2. A drill bit as claimed in claim 1, wherein said drill bit is a diamond bit of the surface-type in which said cutting blades of said bit body are formed by embedding a number of diamonds in the outer surface of said bit head.

3. A drill bit as claimed in claim 1, wherein said drill bit is a diamond bit of the impregnated-type in which said cutting blades of said bit body are formed by mixing relatively fine diamonds and metal powder and sintering the resulting mixture, the outer surface of said cutting blades at the tip end thereof including a plurality of protrusions.

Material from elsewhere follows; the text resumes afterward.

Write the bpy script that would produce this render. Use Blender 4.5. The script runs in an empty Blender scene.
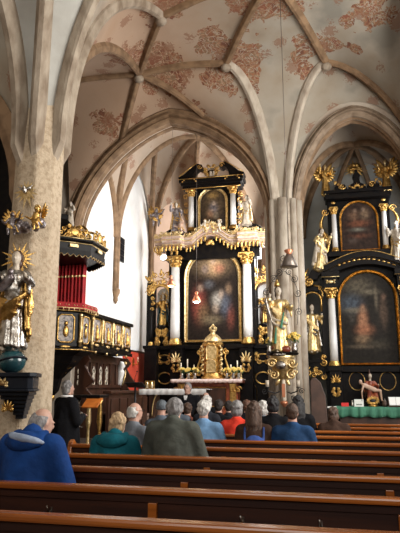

4. A drill bit as claimed in claim 1, wherein said bit head of said bit body has a plurality of grooves and comprises blade sections which are divided into a plurality of groups, and

said upper layer blades of said upper layer bit head are divided into a plurality of groups in a manner such that the cutting blade area of said upper layer blades is substantially the same as that of said cutting blades of said bit body.

5. A drill bit as claimed in claim 1, wherein said at least one leg has elasticity which works in the radially inward direction of said bit body, said at least one leg being capable of passing through the inside of said bit body when said upper layer bit head is not in engagement with said bit body.

6. A drill bit as claimed in claim 1, wherein said at least one ring has a slit, said slit of said ring and said portion to be sheared off of said protruding portion being engageable with each other in a wedge-shaped manner.

7. A drill bit as claimed in claim 1, wherein said portion to be sheared off is made of an alloy which is softer than the material of said ring.

8. A drill bit as claimed in claim 1, wherein the inner surface of said bit body is formed therein with a plurality of grooves for guiding said legs of said upper layer bit head.

9. A drill bit as claimed in claim 8, wherein said disengaging mechanism includes wedge means capable of entering between said grooves and said ring.

10. A drill bit as claimed in claim 1, further including a withdrawal mechanism operable to actuate said disengaging mechanism and to withdraw said upper layer bit head through the inside of said bit body.